- **Material**:

####

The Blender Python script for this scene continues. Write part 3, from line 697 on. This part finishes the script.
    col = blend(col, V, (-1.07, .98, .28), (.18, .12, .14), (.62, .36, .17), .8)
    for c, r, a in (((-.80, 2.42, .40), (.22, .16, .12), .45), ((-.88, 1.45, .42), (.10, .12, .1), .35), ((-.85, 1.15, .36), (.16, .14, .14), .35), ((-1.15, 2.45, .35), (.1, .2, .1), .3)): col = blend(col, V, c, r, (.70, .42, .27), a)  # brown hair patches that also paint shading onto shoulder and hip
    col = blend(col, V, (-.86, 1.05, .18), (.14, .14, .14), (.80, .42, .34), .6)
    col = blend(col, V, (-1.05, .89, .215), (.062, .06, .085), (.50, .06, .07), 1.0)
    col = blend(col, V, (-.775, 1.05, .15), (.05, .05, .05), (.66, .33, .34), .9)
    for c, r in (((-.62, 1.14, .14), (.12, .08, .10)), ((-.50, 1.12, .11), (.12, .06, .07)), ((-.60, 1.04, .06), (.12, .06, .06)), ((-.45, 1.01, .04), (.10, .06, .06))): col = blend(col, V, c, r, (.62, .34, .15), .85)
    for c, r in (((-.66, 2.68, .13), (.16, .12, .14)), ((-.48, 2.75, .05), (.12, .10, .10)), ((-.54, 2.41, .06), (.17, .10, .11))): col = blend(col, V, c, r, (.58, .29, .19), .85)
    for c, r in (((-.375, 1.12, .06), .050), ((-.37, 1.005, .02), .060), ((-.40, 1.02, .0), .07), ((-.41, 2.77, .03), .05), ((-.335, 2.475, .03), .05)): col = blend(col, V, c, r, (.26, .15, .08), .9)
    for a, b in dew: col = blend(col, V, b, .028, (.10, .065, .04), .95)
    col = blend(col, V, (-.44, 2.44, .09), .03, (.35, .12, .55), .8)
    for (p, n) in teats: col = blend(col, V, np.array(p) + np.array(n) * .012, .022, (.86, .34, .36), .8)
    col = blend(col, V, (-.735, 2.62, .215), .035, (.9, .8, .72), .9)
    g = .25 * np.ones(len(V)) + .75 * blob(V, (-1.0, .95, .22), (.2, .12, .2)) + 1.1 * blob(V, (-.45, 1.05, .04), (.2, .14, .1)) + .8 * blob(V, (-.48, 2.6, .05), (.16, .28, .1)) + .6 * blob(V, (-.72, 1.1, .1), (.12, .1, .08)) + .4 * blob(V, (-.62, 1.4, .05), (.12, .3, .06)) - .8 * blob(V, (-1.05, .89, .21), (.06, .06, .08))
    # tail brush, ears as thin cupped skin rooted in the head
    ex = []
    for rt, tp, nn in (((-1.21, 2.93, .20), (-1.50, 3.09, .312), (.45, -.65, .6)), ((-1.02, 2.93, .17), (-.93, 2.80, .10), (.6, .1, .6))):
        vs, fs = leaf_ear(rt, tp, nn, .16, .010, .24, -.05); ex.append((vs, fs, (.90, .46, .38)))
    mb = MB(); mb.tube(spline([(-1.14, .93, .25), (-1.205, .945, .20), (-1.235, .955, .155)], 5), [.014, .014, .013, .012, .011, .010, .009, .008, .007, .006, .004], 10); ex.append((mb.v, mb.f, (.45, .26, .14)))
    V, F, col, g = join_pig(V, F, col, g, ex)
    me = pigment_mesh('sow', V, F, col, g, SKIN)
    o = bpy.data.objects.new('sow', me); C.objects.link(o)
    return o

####

- **Request**: Please return the data above exactly as given.

- **Complete output**:
The Blender Python script for this scene continues. Write part 3, from line 697 on. This part finishes the script.
    col = blend(col, V, (-1.07, .98, .28), (.18, .12, .14), (.62, .36, .17), .8)
    for c, r, a in (((-.80, 2.42, .40), (.22, .16, .12), .45), ((-.88, 1.45, .42), (.10, .12, .1), .35), ((-.85, 1.15, .36), (.16, .14, .14), .35), ((-1.15, 2.45, .35), (.1, .2, .1), .3)): col = blend(col, V, c, r, (.70, .42, .27), a)  # brown hair patches that also paint shading onto shoulder and hip
    col = blend(col, V, (-.86, 1.05, .18), (.14, .14, .14), (.80, .42, .34), .6)
    col = blend(col, V, (-1.05, .89, .215), (.062, .06, .085), (.50, .06, .07), 1.0)
    col = blend(col, V, (-.775, 1.05, .15), (.05, .05, .05), (.66, .33, .34), .9)
    for c, r in (((-.62, 1.14, .14), (.12, .08, .10)), ((-.50, 1.12, .11), (.12, .06, .07)), ((-.60, 1.04, .06), (.12, .06, .06)), ((-.45, 1.01, .04), (.10, .06, .06))): col = blend(col, V, c, r, (.62, .34, .15), .85)
    for c, r in (((-.66, 2.68, .13), (.16, .12, .14)), ((-.48, 2.75, .05), (.12, .10, .10)), ((-.54, 2.41, .06), (.17, .10, .11))): col = blend(col, V, c, r, (.58, .29, .19), .85)
    for c, r in (((-.375, 1.12, .06), .050), ((-.37, 1.005, .02), .060), ((-.40, 1.02, .0), .07), ((-.41, 2.77, .03), .05), ((-.335, 2.475, .03), .05)): col = blend(col, V, c, r, (.26, .15, .08), .9)
    for a, b in dew: col = blend(col, V, b, .028, (.10, .065, .04), .95)
    col = blend(col, V, (-.44, 2.44, .09), .03, (.35, .12, .55), .8)
    for (p, n) in teats: col = blend(col, V, np.array(p) + np.array(n) * .012, .022, (.86, .34, .36), .8)
    col = blend(col, V, (-.735, 2.62, .215), .035, (.9, .8, .72), .9)
    g = .25 * np.ones(len(V)) + .75 * blob(V, (-1.0, .95, .22), (.2, .12, .2)) + 1.1 * blob(V, (-.45, 1.05, .04), (.2, .14, .1)) + .8 * blob(V, (-.48, 2.6, .05), (.16, .28, .1)) + .6 * blob(V, (-.72, 1.1, .1), (.12, .1, .08)) + .4 * blob(V, (-.62, 1.4, .05), (.12, .3, .06)) - .8 * blob(V, (-1.05, .89, .21), (.06, .06, .08))
    # tail brush, ears as thin cupped skin rooted in the head
    ex = []
    for rt, tp, nn in (((-1.21, 2.93, .20), (-1.50, 3.09, .312), (.45, -.65, .6)), ((-1.02, 2.93, .17), (-.93, 2.80, .10), (.6, .1, .6))):
        vs, fs = leaf_ear(rt, tp, nn, .16, .010, .24, -.05); ex.append((vs, fs, (.90, .46, .38)))
    mb = MB(); mb.tube(spline([(-1.14, .93, .25), (-1.205, .945, .20), (-1.235, .955, .155)], 5), [.014, .014, .013, .012, .011, .010, .009, .008, .007, .006, .004], 10); ex.append((mb.v, mb.f, (.45, .26, .14)))
    V, F, col, g = join_pig(V, F, col, g, ex)
    me = pigment_mesh('sow', V, F, col, g, SKIN)
    o = bpy.data.objects.new('sow', me); C.objects.link(o)
    return o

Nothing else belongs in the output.